Breaking Free from Diet Culture: How Parents Can Foster Healthy Relationships with Food and Body Image

Diet culture, pervasive in society, often traps individuals in a cycle of restriction, indulgence, guilt, and shame. These internalized messages, stemming from unhealthy food rules and body dissatisfaction, can be inadvertently passed down to children if parents are not mindful. In the fourth episode of their podcast “After Bedtime With Big Little Feelings,” founders Deena Margolin and Kristin Gallant, along with Gallant’s husband Tyler, discuss how diet culture influenced their relationships with food and bodies and the harm these negative messages can cause.

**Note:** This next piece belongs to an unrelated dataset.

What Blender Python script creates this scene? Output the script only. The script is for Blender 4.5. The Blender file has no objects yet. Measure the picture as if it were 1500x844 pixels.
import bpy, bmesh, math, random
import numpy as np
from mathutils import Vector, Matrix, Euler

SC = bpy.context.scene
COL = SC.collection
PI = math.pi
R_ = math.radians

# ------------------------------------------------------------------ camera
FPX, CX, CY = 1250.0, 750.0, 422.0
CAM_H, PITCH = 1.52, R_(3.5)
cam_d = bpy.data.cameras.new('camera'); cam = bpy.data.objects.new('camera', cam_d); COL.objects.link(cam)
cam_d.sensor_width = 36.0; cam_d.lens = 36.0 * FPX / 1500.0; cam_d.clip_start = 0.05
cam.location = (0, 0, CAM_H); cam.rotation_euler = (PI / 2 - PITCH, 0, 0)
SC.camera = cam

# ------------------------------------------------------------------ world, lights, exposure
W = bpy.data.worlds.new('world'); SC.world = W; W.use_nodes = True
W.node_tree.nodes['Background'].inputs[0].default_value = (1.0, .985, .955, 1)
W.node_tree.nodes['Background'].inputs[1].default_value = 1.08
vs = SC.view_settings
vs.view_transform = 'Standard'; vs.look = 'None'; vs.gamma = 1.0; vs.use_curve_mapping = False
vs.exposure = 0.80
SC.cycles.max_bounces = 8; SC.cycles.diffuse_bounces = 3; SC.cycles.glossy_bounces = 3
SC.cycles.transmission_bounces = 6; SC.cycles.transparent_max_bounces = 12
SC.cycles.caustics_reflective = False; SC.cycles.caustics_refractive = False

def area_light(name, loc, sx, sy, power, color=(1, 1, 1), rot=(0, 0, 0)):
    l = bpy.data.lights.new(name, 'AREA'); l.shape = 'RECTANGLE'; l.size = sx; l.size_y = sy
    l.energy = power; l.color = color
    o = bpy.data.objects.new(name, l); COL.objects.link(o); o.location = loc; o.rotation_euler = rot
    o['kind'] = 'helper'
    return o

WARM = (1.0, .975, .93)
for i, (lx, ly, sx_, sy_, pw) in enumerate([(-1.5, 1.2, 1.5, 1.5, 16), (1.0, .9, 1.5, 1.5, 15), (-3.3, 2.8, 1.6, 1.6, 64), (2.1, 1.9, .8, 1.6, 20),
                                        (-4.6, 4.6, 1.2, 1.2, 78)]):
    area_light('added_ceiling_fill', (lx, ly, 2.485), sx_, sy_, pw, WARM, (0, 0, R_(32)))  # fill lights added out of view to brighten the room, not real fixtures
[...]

For many, food was associated with rules, guilt, restriction, and confusion. Whether it was watching parents follow diet plans, hearing about “cheat days,” or being told to finish plates while being cautioned about attitude, these experiences shaped perceptions of food and body image. For some, this led to eating disorders, body hatred, or the shame of consuming “forbidden” foods.

To break this cycle, parents can take several steps:

  1. Recognize the Legacy to Avoid: Understand the harmful scripts passed down—such as the pressure to be smaller, eat less, and look a certain way—and commit to fostering a relationship with food based on trust, joy, and respect.

  2. Ditch the Shame, Keep the Structure: Serve a variety of foods without labeling them “good” or “bad.” Maintain structure with set mealtimes and cues without control or scarcity. Teach children how different foods affect their energy and focus without tying their worth to their diet.

  3. Make Food About Fueling: Encourage children to view food as fuel. Discuss which foods make them feel strong, full, and focused. Allow food to be fun without making it special or off-limits. Keep food neutral—it’s neither a reward nor a punishment.

  4. Move for Joy, Not for Size: Teach children that movement is about feeling alive and caring for their bodies, not about burning calories. Encourage activities like running, dancing, and stretching for the joy and benefits they bring.

  5. Normalize Body Acceptance: Model body respect by treating your own body with care, moving it, resting it, and existing comfortably in various situations. Show children that worthiness is not conditional and that all bodies are good bodies.

By implementing these steps, parents can help their children develop a healthy relationship with food and their bodies, breaking free from the constraints of diet culture.